**Work instructions**
Where a line holds "high", copy it.

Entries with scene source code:
## BEGIN
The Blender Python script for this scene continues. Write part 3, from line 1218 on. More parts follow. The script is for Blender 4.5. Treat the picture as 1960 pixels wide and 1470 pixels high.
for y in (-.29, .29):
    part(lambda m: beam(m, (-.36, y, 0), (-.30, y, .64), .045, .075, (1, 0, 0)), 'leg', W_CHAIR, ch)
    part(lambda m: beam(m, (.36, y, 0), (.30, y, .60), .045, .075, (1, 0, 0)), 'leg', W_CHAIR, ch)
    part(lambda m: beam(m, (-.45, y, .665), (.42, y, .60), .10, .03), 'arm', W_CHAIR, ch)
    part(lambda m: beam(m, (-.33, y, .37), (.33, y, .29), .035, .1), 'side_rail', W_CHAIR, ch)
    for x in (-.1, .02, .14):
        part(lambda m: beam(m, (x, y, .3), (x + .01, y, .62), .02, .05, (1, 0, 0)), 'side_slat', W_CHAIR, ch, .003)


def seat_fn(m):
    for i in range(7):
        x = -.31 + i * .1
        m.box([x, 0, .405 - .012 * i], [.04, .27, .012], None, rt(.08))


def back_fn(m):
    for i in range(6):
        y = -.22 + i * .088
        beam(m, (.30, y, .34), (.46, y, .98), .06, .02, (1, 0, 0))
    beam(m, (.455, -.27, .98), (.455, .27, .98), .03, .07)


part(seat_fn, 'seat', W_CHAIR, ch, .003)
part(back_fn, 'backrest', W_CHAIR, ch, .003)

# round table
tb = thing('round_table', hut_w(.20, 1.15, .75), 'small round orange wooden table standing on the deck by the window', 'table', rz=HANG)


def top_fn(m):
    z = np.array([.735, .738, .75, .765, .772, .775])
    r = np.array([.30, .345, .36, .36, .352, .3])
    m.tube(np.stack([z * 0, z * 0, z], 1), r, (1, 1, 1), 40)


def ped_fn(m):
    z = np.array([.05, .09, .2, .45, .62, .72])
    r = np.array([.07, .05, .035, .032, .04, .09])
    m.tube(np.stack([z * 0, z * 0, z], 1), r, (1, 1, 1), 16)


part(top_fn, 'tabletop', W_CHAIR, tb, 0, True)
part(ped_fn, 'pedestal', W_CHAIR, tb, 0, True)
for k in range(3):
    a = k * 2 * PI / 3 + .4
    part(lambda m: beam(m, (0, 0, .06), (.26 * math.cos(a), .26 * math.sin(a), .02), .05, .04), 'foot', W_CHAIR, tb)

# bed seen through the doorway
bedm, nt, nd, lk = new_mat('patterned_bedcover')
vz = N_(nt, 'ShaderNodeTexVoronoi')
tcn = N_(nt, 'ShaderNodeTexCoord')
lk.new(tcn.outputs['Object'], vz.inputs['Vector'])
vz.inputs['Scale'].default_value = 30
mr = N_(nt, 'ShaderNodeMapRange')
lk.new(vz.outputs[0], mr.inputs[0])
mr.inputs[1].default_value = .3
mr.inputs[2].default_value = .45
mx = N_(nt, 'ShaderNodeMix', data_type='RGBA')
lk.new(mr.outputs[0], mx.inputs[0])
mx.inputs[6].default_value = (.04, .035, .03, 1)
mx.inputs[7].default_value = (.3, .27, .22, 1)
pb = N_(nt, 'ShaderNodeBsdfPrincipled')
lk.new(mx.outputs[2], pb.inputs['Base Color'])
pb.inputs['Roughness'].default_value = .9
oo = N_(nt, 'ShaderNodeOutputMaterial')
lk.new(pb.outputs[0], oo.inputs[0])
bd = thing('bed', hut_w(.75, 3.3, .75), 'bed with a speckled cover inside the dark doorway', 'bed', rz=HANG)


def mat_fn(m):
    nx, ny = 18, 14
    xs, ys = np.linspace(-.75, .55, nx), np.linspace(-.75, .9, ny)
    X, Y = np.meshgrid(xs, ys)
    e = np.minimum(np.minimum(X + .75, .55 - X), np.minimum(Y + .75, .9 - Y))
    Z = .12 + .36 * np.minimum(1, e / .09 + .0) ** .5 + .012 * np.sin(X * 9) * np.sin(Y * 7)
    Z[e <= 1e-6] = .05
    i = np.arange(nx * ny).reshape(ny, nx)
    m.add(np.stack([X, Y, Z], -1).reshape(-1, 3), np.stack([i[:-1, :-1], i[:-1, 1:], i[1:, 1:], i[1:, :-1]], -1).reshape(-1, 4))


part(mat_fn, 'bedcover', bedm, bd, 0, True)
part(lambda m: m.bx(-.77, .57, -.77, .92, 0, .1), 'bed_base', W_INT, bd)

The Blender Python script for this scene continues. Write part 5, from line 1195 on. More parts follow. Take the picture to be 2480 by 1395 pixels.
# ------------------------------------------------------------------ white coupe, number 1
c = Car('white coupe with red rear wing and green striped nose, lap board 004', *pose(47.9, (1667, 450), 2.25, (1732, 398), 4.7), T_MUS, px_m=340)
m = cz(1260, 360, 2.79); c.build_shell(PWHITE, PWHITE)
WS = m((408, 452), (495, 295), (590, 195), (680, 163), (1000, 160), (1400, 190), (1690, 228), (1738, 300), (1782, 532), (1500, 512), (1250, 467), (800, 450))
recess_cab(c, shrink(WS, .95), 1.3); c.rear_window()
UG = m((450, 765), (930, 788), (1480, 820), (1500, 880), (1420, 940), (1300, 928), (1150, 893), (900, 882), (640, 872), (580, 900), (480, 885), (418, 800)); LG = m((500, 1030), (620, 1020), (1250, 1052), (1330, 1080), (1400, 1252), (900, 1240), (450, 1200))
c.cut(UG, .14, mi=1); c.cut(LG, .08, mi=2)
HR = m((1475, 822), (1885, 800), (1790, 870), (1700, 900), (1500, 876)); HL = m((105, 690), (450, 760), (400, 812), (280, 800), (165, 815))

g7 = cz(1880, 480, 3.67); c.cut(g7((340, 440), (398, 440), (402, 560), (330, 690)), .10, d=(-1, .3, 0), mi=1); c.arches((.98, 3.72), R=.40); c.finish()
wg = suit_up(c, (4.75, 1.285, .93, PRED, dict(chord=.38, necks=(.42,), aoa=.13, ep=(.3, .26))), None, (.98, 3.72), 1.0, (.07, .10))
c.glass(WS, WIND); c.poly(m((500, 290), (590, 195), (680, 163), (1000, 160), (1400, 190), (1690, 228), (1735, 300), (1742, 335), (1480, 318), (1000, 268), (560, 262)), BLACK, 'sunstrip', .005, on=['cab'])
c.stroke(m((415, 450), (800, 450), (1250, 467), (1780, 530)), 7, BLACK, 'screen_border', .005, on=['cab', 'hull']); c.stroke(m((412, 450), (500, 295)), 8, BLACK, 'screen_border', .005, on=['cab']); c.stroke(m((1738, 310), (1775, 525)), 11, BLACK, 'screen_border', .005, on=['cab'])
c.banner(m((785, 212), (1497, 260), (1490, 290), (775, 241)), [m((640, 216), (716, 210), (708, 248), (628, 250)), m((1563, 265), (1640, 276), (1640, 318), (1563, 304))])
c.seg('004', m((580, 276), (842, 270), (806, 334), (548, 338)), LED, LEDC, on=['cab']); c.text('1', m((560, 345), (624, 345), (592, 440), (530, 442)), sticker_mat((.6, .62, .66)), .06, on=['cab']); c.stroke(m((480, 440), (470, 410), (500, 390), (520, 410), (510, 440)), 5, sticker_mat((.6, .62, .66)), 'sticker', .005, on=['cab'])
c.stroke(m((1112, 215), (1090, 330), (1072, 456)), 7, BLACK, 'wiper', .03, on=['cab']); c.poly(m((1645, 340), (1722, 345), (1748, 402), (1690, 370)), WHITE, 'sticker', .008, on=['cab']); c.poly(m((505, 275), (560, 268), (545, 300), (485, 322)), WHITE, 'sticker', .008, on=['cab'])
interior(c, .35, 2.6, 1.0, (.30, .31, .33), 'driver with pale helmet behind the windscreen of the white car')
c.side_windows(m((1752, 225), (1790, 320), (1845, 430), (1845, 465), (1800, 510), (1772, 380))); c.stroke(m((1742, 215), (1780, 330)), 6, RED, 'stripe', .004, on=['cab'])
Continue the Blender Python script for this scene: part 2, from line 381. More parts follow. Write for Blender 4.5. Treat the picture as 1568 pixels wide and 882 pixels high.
## END
**Written answer**
The Blender Python script for this scene continues. Write part 3, from line 1218 on. More parts follow. The script is for Blender 4.5. Treat the picture as 1960 pixels wide and 1470 pixels high.
Continue the Blender Python script for this scene: part 2, from line 381. More parts follow. Write for Blender 4.5. Treat the picture as 1568 pixels wide and 882 pixels high.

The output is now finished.